Extract the data exactly, missing nothing.

[Excerpt from a dataset]
+ + + + +
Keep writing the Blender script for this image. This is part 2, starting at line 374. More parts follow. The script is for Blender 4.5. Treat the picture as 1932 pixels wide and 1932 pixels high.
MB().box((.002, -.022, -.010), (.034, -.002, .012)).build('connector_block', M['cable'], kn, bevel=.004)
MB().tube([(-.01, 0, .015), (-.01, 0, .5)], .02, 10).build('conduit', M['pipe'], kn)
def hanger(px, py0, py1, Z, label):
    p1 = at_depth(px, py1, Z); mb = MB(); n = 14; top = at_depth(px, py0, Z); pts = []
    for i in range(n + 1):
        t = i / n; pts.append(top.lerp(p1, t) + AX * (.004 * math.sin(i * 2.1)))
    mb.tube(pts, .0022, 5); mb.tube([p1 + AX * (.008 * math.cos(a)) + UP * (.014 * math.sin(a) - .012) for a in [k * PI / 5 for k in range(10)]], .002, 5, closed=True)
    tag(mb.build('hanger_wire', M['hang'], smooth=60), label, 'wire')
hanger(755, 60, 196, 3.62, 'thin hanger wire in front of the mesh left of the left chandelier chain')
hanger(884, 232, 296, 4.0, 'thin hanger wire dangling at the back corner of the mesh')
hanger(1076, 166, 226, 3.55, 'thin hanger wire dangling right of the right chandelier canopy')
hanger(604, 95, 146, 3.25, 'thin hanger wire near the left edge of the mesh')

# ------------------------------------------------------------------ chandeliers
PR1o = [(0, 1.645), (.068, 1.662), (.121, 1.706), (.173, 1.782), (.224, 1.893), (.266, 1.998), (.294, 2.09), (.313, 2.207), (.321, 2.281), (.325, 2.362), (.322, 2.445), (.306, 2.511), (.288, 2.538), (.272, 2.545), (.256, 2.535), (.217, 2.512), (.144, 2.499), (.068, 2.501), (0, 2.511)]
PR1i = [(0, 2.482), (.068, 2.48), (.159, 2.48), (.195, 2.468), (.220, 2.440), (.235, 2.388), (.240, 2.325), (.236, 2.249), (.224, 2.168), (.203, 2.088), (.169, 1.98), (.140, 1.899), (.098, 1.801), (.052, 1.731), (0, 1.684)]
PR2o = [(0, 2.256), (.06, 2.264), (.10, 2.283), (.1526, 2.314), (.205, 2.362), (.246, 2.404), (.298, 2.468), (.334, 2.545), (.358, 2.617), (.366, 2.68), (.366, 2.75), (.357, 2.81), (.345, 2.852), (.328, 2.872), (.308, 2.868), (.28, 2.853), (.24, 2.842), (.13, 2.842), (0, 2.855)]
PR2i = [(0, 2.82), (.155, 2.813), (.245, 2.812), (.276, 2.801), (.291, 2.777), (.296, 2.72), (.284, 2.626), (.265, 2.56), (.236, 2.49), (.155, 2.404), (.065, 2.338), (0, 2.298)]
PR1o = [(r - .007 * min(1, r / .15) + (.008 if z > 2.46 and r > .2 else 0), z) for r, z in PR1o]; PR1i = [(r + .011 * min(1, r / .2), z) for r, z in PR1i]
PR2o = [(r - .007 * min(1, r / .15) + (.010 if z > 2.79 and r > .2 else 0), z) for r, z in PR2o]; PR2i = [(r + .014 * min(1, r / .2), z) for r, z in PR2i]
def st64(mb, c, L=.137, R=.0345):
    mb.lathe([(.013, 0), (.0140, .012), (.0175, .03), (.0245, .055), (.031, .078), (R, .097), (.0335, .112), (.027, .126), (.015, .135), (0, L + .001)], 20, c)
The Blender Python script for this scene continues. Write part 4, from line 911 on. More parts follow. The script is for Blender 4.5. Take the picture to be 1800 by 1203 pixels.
+ + + + +
THE OUTPUT:
Keep writing the Blender script for this image. This is part 2, starting at line 374. More parts follow. The script is for Blender 4.5. Treat the picture as 1932 pixels wide and 1932 pixels high.
MB().box((.002, -.022, -.010), (.034, -.002, .012)).build('connector_block', M['cable'], kn, bevel=.004)
MB().tube([(-.01, 0, .015), (-.01, 0, .5)], .02, 10).build('conduit', M['pipe'], kn)
def hanger(px, py0, py1, Z, label):
    p1 = at_depth(px, py1, Z); mb = MB(); n = 14; top = at_depth(px, py0, Z); pts = []
    for i in range(n + 1):
        t = i / n; pts.append(top.lerp(p1, t) + AX * (.004 * math.sin(i * 2.1)))
    mb.tube(pts, .0022, 5); mb.tube([p1 + AX * (.008 * math.cos(a)) + UP * (.014 * math.sin(a) - .012) for a in [k * PI / 5 for k in range(10)]], .002, 5, closed=True)
    tag(mb.build('hanger_wire', M['hang'], smooth=60), label, 'wire')
hanger(755, 60, 196, 3.62, 'thin hanger wire in front of the mesh left of the left chandelier chain')
hanger(884, 232, 296, 4.0, 'thin hanger wire dangling at the back corner of the mesh')
hanger(1076, 166, 226, 3.55, 'thin hanger wire dangling right of the right chandelier canopy')
hanger(604, 95, 146, 3.25, 'thin hanger wire near the left edge of the mesh')

# ------------------------------------------------------------------ chandeliers
PR1o = [(0, 1.645), (.068, 1.662), (.121, 1.706), (.173, 1.782), (.224, 1.893), (.266, 1.998), (.294, 2.09), (.313, 2.207), (.321, 2.281), (.325, 2.362), (.322, 2.445), (.306, 2.511), (.288, 2.538), (.272, 2.545), (.256, 2.535), (.217, 2.512), (.144, 2.499), (.068, 2.501), (0, 2.511)]
PR1i = [(0, 2.482), (.068, 2.48), (.159, 2.48), (.195, 2.468), (.220, 2.440), (.235, 2.388), (.240, 2.325), (.236, 2.249), (.224, 2.168), (.203, 2.088), (.169, 1.98), (.140, 1.899), (.098, 1.801), (.052, 1.731), (0, 1.684)]
PR2o = [(0, 2.256), (.06, 2.264), (.10, 2.283), (.1526, 2.314), (.205, 2.362), (.246, 2.404), (.298, 2.468), (.334, 2.545), (.358, 2.617), (.366, 2.68), (.366, 2.75), (.357, 2.81), (.345, 2.852), (.328, 2.872), (.308, 2.868), (.28, 2.853), (.24, 2.842), (.13, 2.842), (0, 2.855)]
PR2i = [(0, 2.82), (.155, 2.813), (.245, 2.812), (.276, 2.801), (.291, 2.777), (.296, 2.72), (.284, 2.626), (.265, 2.56), (.236, 2.49), (.155, 2.404), (.065, 2.338), (0, 2.298)]
PR1o = [(r - .007 * min(1, r / .15) + (.008 if z > 2.46 and r > .2 else 0), z) for r, z in PR1o]; PR1i = [(r + .011 * min(1, r / .2), z) for r, z in PR1i]
PR2o = [(r - .007 * min(1, r / .15) + (.010 if z > 2.79 and r > .2 else 0), z) for r, z in PR2o]; PR2i = [(r + .014 * min(1, r / .2), z) for r, z in PR2i]
def st64(mb, c, L=.137, R=.0345):
    mb.lathe([(.013, 0), (.0140, .012), (.0175, .03), (.0245, .055), (.031, .078), (R, .097), (.0335, .112), (.027, .126), (.015, .135), (0, L + .001)], 20, c)
The Blender Python script for this scene continues. Write part 4, from line 911 on. More parts follow. The script is for Blender 4.5. Take the picture to be 1800 by 1203 pixels.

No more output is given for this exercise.